• STATED EXERCISE: Across the entries below, how many lines contain the word "Write"? Give the number alone.

# # # #

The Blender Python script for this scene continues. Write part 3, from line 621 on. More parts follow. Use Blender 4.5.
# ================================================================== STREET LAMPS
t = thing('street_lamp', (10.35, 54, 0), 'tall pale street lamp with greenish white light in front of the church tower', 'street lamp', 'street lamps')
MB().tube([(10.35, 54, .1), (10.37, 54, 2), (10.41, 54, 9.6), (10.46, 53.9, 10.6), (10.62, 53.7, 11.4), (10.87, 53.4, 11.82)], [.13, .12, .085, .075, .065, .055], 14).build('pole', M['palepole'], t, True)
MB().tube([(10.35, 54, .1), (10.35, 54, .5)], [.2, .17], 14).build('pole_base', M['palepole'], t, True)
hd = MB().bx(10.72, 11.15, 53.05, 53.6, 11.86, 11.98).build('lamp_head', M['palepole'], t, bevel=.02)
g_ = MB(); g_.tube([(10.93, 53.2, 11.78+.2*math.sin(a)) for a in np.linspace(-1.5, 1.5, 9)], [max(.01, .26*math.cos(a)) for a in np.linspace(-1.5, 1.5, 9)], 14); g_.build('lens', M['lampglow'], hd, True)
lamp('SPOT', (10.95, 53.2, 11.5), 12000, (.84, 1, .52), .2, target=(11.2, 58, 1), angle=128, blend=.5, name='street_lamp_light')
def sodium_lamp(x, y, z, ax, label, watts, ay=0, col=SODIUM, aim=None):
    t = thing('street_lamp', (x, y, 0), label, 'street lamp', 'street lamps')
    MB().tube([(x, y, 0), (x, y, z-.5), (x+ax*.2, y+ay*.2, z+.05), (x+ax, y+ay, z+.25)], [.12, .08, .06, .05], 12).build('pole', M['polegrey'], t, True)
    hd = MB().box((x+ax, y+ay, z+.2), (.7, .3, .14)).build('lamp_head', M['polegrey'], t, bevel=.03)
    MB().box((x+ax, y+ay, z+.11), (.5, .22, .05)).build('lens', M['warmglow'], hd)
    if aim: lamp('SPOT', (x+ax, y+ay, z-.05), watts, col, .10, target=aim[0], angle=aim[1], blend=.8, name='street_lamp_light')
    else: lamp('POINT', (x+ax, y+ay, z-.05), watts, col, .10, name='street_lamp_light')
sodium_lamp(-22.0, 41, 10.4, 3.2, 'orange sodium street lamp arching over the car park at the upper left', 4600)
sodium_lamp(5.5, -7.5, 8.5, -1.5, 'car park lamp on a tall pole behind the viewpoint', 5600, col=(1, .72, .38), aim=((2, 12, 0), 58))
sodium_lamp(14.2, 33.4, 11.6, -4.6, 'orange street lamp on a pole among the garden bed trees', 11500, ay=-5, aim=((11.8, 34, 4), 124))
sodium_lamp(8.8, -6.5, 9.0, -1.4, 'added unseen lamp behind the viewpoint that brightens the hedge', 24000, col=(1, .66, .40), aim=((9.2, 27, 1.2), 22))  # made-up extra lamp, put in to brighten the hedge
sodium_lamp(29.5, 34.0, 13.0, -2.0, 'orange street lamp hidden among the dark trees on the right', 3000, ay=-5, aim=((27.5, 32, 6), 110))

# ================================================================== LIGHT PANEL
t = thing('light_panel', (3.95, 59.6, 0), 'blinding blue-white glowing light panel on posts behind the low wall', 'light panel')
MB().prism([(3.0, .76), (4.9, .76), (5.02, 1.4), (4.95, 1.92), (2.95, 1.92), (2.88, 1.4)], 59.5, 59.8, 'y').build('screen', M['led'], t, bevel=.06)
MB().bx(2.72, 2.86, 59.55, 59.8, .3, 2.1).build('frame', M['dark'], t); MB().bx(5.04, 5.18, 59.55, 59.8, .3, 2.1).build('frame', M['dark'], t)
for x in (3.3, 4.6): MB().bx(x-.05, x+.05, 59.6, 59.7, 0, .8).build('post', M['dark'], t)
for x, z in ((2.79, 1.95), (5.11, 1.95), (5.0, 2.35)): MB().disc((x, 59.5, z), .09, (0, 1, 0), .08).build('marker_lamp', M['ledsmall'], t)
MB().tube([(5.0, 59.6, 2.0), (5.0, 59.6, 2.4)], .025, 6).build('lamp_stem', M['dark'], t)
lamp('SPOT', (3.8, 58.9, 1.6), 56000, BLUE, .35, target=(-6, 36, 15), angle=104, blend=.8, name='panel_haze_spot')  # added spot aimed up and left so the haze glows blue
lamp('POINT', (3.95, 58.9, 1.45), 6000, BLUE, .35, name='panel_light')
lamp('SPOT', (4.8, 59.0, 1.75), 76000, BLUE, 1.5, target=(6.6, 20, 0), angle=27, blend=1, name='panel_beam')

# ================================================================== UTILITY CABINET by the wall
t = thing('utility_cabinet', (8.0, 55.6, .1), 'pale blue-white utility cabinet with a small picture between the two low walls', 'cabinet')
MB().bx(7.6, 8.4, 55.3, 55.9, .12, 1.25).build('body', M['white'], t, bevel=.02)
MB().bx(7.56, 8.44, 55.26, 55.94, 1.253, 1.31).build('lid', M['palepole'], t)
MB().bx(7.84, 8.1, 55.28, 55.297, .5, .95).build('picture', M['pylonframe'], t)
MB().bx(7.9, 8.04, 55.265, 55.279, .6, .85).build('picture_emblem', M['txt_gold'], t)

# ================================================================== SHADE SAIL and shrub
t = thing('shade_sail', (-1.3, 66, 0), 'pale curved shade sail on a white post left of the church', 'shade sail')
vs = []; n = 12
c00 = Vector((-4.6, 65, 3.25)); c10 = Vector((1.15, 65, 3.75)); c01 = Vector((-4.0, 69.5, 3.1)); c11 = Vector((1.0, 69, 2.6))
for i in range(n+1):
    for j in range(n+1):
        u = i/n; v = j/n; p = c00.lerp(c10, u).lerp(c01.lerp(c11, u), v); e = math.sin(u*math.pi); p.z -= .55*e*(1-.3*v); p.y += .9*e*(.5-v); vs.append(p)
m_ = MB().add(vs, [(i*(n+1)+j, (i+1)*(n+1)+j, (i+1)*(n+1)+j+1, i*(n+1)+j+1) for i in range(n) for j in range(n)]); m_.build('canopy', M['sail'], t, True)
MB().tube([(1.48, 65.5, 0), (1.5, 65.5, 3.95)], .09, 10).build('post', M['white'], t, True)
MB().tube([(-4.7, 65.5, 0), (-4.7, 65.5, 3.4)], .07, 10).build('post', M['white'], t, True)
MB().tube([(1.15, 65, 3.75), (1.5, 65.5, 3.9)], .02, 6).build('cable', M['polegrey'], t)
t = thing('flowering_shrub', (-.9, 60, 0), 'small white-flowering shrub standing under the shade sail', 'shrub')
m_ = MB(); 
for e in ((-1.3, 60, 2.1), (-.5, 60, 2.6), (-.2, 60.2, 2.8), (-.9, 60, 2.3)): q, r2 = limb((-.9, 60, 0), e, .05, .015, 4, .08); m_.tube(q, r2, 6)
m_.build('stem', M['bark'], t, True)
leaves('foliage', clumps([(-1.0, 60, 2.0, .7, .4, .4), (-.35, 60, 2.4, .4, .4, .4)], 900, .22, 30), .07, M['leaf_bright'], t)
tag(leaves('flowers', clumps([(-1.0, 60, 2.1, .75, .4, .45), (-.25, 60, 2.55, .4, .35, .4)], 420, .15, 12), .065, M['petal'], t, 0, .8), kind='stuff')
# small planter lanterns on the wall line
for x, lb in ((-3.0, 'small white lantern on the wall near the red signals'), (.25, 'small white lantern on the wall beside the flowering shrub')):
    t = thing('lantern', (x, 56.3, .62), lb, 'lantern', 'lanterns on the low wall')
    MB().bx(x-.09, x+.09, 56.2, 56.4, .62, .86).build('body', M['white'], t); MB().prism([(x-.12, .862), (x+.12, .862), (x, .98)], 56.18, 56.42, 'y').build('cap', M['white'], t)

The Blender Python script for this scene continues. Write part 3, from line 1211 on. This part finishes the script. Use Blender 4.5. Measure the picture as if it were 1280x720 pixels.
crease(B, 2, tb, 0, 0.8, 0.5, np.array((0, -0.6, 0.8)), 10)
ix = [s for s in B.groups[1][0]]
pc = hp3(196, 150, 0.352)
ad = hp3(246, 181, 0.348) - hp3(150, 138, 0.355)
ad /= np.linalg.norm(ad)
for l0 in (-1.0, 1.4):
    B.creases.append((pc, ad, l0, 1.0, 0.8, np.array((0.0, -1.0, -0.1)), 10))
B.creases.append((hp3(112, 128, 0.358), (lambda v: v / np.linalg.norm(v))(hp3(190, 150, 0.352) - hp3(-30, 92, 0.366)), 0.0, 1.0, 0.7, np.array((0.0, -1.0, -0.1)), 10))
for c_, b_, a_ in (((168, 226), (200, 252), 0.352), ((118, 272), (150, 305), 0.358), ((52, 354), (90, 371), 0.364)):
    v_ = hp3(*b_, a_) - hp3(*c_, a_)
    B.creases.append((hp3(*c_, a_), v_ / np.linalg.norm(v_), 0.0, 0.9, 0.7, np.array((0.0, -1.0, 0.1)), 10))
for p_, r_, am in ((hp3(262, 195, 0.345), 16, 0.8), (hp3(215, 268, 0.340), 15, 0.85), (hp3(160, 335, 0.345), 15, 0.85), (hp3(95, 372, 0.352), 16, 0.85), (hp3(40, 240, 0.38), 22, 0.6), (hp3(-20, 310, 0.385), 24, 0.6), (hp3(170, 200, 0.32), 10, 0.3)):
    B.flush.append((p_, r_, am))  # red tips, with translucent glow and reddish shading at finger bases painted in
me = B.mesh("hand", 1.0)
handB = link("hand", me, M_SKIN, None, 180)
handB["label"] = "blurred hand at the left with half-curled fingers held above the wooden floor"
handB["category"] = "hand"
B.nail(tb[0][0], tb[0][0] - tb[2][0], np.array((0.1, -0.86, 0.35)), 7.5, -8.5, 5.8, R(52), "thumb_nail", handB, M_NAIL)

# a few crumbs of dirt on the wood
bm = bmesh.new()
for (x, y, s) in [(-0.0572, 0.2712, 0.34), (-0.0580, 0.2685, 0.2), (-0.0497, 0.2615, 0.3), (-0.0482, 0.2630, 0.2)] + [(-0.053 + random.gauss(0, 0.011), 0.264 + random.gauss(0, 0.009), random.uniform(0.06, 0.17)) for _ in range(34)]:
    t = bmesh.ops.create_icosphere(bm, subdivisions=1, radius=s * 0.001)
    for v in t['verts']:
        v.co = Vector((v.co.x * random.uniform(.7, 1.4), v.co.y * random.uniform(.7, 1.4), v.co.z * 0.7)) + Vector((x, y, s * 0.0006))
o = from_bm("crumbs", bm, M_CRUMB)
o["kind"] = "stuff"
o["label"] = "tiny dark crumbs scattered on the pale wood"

# # # #

• EXERCISE RESULT: 2